Sometimes it takes a real

Sometimes it takes a real 2x4, or at least a kick to the groin.

abundance of fools

"an abundance of fools like him who get more than their share of women "

Their share? Is there an allocation process? Me, I always figured everybody was entitled to go to hell in their own fashion, even the girls/women who fall for guys like Mike. He's an ass, yes, but its not like he's hiding anything. Any girl that goes for his lines has only herself to blame. If Mike should be made to pay for his "sins" of being cocky and conceited, then the girls that like that in a guy should too. They normally do pay, but then they turn right around and do the same thing again. The only pity I have for them is for being so incredibly stupid and incapable of learning from their mistakes.

. . . .

Light travels faster than sound. This is why some people appear bright until they speak.


I went outside once. The graphics weren' that great.

Booster Bashing

Enemyoffun's picture

I love it. This is exactly the reactions I was looking for. He's not a nice guy, at least not right now. He's cocky and full of himself and cares little for others, except maybe his mother. But this is a story and as such there is progression. He may be a dick right now but he'll change as the story progresses.

Thing is...

At this point all we know of him says he's a bit of a 'lad', but he is good at football, women do seem to fall into his arms, which while no longer politically correct isn't actually morally wrong.

In fact from this chapter I don't get much feeling that he's really a not nice guy at all, I've known people who are almost identical and I certainly wouldn't write them off based on these facts.

Nor is it a thing that only men do, I've probably known as many women who do the whole 'God's gift...' routine as men, in fact many are far worse (in my experience).

So Mike isn't perfect but he certainly isn't all that bad either. I'm hoping that that will change in chapter 2 to show where his 'bad boy' image is coming from.

JC

The Legendary Lost Ninja

Booster Bashing

Mike is spoiled and naive. The final nail in the coffin is he is also young. He's still in College and besides the problem with his Dad's suicide has had his life served to him on a platter. In a way that made it worse, because he thinks he knows how the world really works when he really doesn't have a clue. For that matter if he'd listened to his own instincts he wouldn't be in this fix. But no, he's Booster and he can handle anything.

If more women were like that redhead, maybe he wouldn't be such a jerk, but everyone knows the saying. "If it works don't change it." His behavior lets him get what he wants so why change? Actually at this point he reminds me another jerk played by Perry King. ;)

Speaking of that redhead, she seems familiar. :)
One of the things that made Booster Gold different was that he was an ass out for himself.
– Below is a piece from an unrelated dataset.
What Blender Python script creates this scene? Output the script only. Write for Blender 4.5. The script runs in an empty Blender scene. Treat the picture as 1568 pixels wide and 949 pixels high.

Like Captain Amazing from 'Mystery Men' and his uniform covered with his sponsors logos, Booster was in it for the money and glory. What made his story so damn interesting was watching him learn what really being a hero was all about. It was always funny as all get out to have Superman and Batman (Mr. Truth and Mr. Justice) being upright and heroic while Booster and Blue Beetle cut jokes behind their backs. Like Joker said, "Why so serious?"
However when push came to shove, they both walked the talk.

High expectation, who me? LOL
Hugs!

Grover

The Red Head

Enemyoffun's picture

She'll be back. By the way, he wasn't imagining the fire he saw in her eyes. Here's a hint, she's not the Phoenix. Perhaps the red hair is fake?

Red head

Does she ride a bike, and is she Welsh?

All That Glitters Part-1

Wil be fun to see how the Lady Booster differs from the original.

    Stanman
May Your Light Forever Shine
    Stanman
May Your Light Forever Shine

Similar But Different

Enemyoffun's picture

She'll be a little like Booster and a little like Goldstar as far as powers go. Everything else you'll have to wait and see.

If Booster was not such a

If Booster was not such a "I'm everything to women and a few men"; he should be going to the local police and clue them into Ballard and his very unlaw proposal of game fixing. Perhaps the local PD or State or even Feds have been after this dirtbag for some time and this would finally open it up for them. Booster could then play his games in relative safety, without fear of being "whacked" or his throwing arm totally injured. Just my feelings on this whole mess Booster got himself into. Jan

Retcon Booster

Jemima Tychonaut's picture

I dip in and out of the retcons as takes my fancy but I'm a huge Booster Gold/JLI fan and have been since I was a kid in the 80's. So this one was always going to attract my interest. It also set the bar high on my expectations.

I'm pleased to say that this chapter didn't disappoint in setting up the flawed Michael Carter and it will be interesting to see how the hero emerges.

Thank you for an enjoyable first chapter.



"Life moves pretty fast. If you don't stop and look around once in a while, you could miss it."